Wednesday, April 20, 2011

It's a Good Friday World

(This piece was originally written for The Dialogue, the weekly newsletter of the church where I serve, First Christian Church, Disciples of Christ of St. Joseph, MO.)
 
Once upon a time, somebody described the Christian life as “believing in Easter in a Good Friday world.” I don’t know who said it, but whoever it was got it right. Each springtime we Christians celebrate Easter and even with the holiday’s pagan roots and tales of candy deliver-ing rabbits we still manage to talk about an empty tomb and a guy named Jesus who couldn’t stay dead. Yet, this celebration of good conquering evil, hope winning out over fear and life overcoming death can be a bitter pill for some to swallow. For many, the resurrection has not come yet; they remain in a Good Friday world due to pain, grief and hardship.

Our world is a broken one filled with much violence, despair and disappointment. We live in a world where tornadoes come out of the sky to rip apart lives as happened this week. We live in a world where earthquakes and tsunamis destroy entire cities as happened last month. We live in a world where car bombs and smart bombs kill indiscriminately as happened—pick any day in the last two decades. We live in a world where a few can enrich themselves by cheating our entire nation without fear of ever being held to account as happened in the financial collapse. We live in a world where children are abused, marriages fall apart, women are raped, and people are assaulted for their skin color or their sexual orientation as happens each and every day. The violence and despair of the cross rather than the empty tomb mirrors the reality of much of humanity.

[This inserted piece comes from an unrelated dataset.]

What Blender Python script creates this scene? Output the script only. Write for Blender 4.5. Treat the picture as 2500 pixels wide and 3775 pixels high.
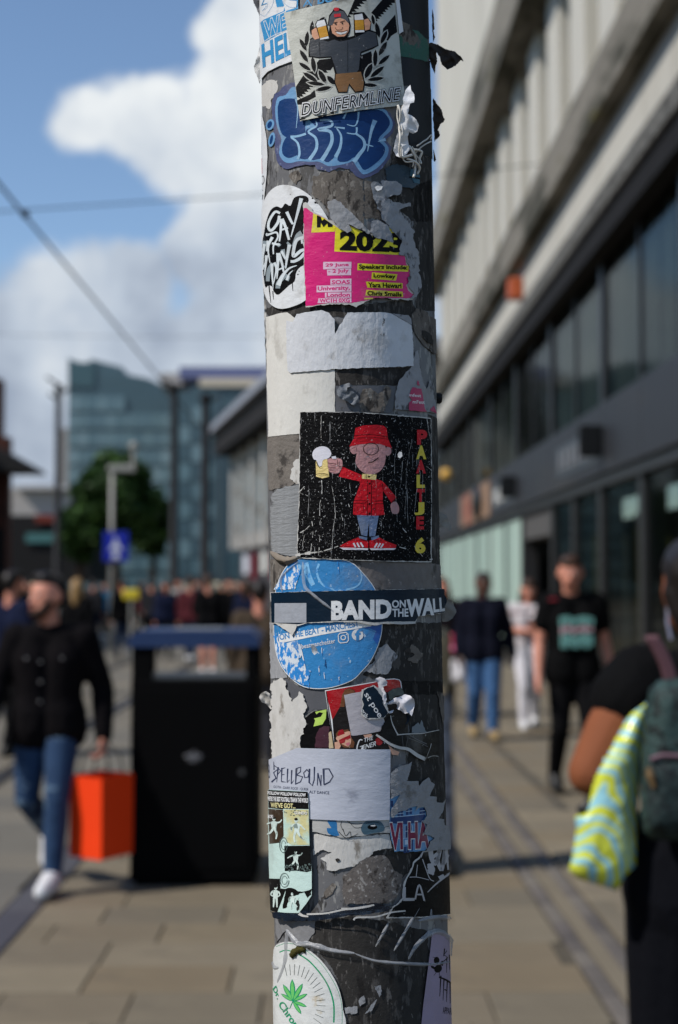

Critics rightfully charge that the events of Holy Week are often empty rituals or worse rituals filled with debilitating guilt and shame, but I prefer to think of them in their best form as an honest appraisal of reality. One of the appealing things for me about Christianity is that, despite the deformed manifestations of it that emphasize prosperity over sacrifice, it faces squarely just how screwed up the world can be. Furthermore, it has the temerity to declare that God gets to experience this world in all its “screwed-up-ness” along with us. Violence, death, betrayal, abandonment, fear, terror, hypocrisy, abuse of power, etc. etc. etc.—it’s all there in the Gospels for us to read, if we dare.  If our Easter celebrations are empty of meaning, then perhaps it is because we skipped from Palm Sunday to Easter without stopping at Maundy Thursday or Good Friday.

In our tradition, the ministers of the church do not speak for God; each believer has her or his own relationship with God and can directly experience God’s presence. Yet, sometimes I do perform a sort of “priestly” role for people experiencing difficult times. They come to me in order to share their difficult experiences and in response I get to acknowledge that difficulty and declare that God acknowledges that difficulty too. The events of Holy Week serve a similar purpose. They are a means for us as a church to validate the experience of the one who hurts and doubts by demonstrating in services and rituals that Jesus experienced similar troubles. Holy Week declares that God is not removed but in solidarity with people who are hurting. It is only after we have done this “priestly” work for one another that we can celebrate the empty tomb in a significant manner

The writer Mary Gordon says, “For me the meaning of the Resurrection is the possibility of possibility.” By that, I take her to mean that the resurrection we celebrate on Easter and we hope to experience ourselves is a decision to believe in the possibility that Good Friday does not have an ultimate claim upon who we are. The pain of this life is not all there is and one way or another we will not be defined by our pain but by the grace we experience from God. Yet, if we gloss over the pain or worse seek to deny its existence altogether, then our celebration is trite and without significance. For us to truly celebrate the possibility that our lives, our deaths and whatever we experience beyond them shall all transcend the troubles we have known, we have to admit there are troubles in the first place.

This Holy Week, I pray that you are finding ways to face with courage the broken reality of this world, and that you will journey with the rest of God’s people towards the empty tomb and the promises it offers.